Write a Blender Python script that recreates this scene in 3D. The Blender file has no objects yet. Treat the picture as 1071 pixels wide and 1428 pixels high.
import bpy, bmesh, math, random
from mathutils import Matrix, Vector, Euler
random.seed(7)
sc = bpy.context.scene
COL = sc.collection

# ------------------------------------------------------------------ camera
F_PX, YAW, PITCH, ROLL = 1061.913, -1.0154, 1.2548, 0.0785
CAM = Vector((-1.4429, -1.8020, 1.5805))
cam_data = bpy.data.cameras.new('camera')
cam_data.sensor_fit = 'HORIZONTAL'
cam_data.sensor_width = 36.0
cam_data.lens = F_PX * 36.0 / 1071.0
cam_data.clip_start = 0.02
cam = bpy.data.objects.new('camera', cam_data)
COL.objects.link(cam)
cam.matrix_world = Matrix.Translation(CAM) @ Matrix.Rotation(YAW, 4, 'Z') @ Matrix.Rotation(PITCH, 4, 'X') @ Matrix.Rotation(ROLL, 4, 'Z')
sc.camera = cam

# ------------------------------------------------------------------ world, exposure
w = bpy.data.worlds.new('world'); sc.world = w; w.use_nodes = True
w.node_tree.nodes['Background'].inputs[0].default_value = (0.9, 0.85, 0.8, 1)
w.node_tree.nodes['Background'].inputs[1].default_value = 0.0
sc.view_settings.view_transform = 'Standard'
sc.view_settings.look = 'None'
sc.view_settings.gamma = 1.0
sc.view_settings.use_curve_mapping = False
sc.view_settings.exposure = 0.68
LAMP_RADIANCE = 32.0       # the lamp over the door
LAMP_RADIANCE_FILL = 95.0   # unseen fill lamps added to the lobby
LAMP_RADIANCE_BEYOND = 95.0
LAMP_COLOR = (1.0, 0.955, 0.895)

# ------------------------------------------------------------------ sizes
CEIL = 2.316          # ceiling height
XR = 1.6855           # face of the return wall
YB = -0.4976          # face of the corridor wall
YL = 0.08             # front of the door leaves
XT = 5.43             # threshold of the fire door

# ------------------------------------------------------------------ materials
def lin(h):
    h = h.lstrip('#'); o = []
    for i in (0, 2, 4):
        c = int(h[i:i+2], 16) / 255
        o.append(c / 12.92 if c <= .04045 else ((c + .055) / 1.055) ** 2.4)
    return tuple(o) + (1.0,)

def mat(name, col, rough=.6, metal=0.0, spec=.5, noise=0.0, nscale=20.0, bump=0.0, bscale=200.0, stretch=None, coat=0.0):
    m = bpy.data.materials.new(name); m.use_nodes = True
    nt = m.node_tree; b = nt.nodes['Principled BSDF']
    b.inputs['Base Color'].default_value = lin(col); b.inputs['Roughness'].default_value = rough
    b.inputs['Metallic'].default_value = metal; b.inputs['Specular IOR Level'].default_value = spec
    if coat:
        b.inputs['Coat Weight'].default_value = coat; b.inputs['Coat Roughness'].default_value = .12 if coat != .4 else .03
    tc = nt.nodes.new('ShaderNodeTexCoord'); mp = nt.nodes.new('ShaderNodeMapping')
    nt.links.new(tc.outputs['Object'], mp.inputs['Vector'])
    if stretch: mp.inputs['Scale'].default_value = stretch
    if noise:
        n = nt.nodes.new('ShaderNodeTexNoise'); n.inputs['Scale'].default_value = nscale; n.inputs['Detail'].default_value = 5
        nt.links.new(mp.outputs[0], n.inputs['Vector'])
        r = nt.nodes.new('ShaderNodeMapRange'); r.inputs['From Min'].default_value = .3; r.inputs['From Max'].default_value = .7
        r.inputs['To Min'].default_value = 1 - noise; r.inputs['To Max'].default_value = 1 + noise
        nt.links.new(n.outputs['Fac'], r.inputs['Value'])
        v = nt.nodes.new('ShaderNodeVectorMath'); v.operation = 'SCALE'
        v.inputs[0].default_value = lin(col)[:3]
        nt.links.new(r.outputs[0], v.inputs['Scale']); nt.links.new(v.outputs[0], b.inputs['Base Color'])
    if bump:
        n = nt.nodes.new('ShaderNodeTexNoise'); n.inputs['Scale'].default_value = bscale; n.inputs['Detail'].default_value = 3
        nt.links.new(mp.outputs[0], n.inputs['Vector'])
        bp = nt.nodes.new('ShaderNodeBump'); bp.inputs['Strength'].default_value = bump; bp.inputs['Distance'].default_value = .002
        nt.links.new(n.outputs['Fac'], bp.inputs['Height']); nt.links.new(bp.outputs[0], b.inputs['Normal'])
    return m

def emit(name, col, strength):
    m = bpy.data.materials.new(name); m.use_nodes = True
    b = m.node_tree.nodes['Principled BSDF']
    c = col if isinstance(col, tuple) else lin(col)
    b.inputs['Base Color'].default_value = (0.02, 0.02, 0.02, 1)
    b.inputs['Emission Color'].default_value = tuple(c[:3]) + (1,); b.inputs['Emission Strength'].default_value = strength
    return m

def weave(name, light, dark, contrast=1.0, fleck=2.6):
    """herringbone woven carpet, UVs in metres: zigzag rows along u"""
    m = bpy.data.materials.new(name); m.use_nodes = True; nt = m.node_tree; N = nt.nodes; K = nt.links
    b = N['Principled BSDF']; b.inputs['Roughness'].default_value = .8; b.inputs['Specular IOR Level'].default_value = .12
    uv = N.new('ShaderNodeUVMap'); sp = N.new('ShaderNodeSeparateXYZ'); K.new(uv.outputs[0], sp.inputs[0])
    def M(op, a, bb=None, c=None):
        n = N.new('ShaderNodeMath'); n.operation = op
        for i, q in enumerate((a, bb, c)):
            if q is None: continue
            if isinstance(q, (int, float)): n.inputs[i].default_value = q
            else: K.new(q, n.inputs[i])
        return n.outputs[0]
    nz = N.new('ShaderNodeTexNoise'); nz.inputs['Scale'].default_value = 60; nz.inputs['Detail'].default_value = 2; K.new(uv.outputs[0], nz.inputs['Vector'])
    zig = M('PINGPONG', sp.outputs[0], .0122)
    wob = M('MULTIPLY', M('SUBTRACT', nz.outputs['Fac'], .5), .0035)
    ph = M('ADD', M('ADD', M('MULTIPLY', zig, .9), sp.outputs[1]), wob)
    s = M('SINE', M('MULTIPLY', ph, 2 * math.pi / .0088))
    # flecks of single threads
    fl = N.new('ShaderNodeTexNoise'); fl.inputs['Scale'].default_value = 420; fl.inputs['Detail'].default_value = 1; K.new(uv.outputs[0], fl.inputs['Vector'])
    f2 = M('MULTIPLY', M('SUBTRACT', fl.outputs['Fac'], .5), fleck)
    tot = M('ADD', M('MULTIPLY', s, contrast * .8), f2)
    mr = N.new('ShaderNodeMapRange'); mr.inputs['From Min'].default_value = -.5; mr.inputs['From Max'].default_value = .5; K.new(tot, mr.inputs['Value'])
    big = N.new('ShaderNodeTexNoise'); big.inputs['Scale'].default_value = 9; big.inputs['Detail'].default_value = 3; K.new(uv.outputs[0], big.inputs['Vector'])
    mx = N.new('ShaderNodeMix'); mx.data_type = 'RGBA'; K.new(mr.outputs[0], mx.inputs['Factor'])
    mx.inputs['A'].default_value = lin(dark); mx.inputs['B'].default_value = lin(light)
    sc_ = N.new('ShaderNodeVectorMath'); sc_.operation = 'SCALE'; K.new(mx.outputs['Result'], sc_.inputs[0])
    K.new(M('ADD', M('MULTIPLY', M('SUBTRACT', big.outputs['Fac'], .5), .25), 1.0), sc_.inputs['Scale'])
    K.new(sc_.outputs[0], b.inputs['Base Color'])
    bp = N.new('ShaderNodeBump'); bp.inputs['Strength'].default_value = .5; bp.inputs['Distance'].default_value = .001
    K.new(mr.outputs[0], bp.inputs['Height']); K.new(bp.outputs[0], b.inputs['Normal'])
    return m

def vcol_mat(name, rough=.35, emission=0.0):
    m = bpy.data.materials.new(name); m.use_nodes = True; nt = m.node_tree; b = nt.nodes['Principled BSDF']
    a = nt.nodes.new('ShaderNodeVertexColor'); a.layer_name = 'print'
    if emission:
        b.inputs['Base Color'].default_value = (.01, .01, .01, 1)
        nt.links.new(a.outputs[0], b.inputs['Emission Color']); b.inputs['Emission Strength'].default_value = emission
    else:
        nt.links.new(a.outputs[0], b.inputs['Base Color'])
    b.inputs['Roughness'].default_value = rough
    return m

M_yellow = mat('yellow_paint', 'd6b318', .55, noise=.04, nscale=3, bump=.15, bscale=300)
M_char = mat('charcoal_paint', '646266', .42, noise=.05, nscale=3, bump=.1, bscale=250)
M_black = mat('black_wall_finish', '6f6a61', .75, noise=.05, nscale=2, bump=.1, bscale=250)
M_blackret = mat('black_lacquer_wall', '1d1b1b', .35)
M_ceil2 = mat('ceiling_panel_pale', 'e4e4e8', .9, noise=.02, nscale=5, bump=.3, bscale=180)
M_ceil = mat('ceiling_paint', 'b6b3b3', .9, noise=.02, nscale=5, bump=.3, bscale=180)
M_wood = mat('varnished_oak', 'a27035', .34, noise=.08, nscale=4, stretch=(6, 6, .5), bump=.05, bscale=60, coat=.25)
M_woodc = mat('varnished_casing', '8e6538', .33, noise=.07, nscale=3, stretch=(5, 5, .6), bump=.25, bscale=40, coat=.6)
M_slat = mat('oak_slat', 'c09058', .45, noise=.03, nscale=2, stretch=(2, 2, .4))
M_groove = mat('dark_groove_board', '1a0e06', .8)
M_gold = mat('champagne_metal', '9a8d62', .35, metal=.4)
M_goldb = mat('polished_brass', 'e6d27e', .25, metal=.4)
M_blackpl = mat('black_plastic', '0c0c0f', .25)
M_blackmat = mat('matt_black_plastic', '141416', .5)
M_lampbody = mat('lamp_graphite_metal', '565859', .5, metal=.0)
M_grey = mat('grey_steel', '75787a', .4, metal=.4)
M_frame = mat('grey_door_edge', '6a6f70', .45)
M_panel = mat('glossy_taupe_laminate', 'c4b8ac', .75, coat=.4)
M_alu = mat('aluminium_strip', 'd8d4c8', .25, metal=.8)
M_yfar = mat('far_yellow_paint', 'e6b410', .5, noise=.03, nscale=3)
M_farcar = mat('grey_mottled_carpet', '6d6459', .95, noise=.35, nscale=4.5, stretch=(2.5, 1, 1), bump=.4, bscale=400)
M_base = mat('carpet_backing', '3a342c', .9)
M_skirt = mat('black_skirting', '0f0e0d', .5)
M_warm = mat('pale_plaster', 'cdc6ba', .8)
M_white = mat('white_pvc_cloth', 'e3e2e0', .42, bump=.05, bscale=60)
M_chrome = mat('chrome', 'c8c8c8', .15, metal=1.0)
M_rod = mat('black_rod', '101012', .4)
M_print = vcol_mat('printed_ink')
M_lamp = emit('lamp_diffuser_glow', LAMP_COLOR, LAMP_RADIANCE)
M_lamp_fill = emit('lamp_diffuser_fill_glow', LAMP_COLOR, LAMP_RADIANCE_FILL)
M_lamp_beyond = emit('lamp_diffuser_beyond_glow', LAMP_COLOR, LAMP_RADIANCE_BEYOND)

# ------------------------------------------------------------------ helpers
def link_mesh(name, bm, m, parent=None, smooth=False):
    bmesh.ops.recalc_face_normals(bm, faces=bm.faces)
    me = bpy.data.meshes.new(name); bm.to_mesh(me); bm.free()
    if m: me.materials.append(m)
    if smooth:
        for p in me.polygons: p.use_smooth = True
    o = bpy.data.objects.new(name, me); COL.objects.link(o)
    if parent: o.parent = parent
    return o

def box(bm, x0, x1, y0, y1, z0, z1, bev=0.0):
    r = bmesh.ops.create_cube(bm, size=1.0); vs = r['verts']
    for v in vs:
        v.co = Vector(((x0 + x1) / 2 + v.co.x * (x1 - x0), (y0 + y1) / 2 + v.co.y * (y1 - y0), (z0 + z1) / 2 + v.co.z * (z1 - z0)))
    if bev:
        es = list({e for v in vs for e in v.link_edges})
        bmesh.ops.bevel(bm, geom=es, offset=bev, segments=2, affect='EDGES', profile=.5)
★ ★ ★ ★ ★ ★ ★
■ **Instructions to follow**:
Please write out exactly the lines from the start of the data through the line that contains "COL = sc.collection", both ends included, and nothing else.

■ **Solution for this task**:
Write a Blender Python script that recreates this scene in 3D. The Blender file has no objects yet. Treat the picture as 1071 pixels wide and 1428 pixels high.
import bpy, bmesh, math, random
from mathutils import Matrix, Vector, Euler
random.seed(7)
sc = bpy.context.scene
COL = sc.collection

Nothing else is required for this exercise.